И дождался, когда покончив в центре на Праценских высотах с австрийцами Коловрата и русскими Милорадовича, французский маршал Сульт, быстро установил там 42 пушки и при их поддержке ударил во фланг и тыл, все еще топтавшемуся перед умело оборонявшимся Даву, Буксгевдену. Особенно пострадали колонны Пржибышевского и Ланжерона.

В общем, Буксгевден, проявил инертность и оказался не готов к принятию кардинальных решений, но благополучно покинуть поле боя, все же, успел.

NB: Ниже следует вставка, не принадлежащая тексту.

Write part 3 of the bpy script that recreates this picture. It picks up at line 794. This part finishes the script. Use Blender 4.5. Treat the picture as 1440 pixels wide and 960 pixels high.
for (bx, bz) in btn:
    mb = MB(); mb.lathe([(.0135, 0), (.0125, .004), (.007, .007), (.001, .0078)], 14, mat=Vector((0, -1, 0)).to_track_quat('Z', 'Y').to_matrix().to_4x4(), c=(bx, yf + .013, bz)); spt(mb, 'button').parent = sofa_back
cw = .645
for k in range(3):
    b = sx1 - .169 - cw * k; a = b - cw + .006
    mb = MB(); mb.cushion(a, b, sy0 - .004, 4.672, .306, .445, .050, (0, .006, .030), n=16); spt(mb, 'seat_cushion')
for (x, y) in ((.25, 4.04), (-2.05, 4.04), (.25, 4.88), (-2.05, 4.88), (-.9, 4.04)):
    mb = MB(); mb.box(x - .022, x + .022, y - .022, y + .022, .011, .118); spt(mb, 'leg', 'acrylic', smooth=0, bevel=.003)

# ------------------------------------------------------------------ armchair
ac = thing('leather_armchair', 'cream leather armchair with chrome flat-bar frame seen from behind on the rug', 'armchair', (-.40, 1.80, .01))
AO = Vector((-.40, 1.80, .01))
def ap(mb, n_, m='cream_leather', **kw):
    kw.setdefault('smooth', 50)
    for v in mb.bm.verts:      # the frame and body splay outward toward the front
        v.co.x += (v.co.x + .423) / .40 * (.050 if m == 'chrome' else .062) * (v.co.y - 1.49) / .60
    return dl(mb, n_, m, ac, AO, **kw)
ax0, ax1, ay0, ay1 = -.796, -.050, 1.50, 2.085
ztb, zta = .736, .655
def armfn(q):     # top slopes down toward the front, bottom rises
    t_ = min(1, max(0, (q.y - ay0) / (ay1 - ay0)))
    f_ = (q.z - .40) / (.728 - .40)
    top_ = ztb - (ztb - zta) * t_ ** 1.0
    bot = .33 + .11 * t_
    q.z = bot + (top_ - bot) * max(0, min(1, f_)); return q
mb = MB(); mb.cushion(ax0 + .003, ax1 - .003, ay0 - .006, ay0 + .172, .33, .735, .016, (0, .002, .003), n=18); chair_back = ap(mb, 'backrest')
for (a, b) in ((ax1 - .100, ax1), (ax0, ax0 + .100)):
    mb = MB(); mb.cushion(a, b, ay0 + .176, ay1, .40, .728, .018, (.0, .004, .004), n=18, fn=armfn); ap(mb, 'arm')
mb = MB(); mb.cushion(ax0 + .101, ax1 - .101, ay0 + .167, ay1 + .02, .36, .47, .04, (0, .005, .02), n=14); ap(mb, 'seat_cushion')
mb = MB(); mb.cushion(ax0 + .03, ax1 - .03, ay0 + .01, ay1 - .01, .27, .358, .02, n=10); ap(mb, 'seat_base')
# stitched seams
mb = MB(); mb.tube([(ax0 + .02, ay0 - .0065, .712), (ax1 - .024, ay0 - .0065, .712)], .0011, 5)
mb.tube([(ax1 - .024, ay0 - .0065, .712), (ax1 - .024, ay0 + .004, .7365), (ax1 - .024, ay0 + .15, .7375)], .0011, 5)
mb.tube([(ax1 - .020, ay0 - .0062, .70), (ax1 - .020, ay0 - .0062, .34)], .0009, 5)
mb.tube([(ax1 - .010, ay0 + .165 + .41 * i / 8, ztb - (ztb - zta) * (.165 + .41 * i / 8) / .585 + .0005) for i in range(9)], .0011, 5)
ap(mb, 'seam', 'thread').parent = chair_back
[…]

Пока французы громили и пленяли остатки 3-й колонны Пржибышевского и «топили» в мелком пруду (а вовсе не глубоководном озере!) Заачан остатки «ланжероновцев», 1-я колонна Дохтурова и австрийский авангард Кинмайера, оставив сдерживать в заслоне от драгун Бурсье и подоспевших гвардейских конных егерей Жюно с Дальманем (вместо погибшего Морлана) Брянский, Московский и Вятский мушкетерские полки под началом генерал-майора (11.3.1799) Фед. Фед. (Фридриха) Левиза (6.9.1767, Гаспаль Эстляндской губ. – 16.4.1824, пом. Зелен Вольмарского у. Лифляндской губ.), поспешно покинули Тельниц и пошли на север.

Отчаянно прикрывая отход своих «братьев по оружию», русские «300 спартанцев» возглавляемые выходцем из Шотландии выполнили свой воинский долг до конца, но и им из-за угрозы окружения и плена пришлось отступить вслед за уже ушедшим вперед Дохтуровым.

Решительный и хладнокровный Дмитрий Сергеевич – после «благополучной» ретирады своего начальника Буксгевдена именно он остался старшим командиром на левом фланге русских – уводил свои войска на юго-восток к очень узкой дамбе-плотине (одновременно могли пройти по ней лишь два человека и, к тому же, половина ее находилась подо льдом!) между Сачанским (Саганским, Заачанским) и Меницким озерами, которая уже находилась в руках французов.

Прикрывать отход со стороны Ауэзда от «вандаммовцев» (24-го легкого Шинера, 4-го и 28-го линейных Фере, 46-го и 57-го линейных Кандра) он выделил гессен-гомбургских гусар генерал-майора графа фон Ностица-Ринека и донских казаков Мелентьева 3-го и Сысоева 1-го.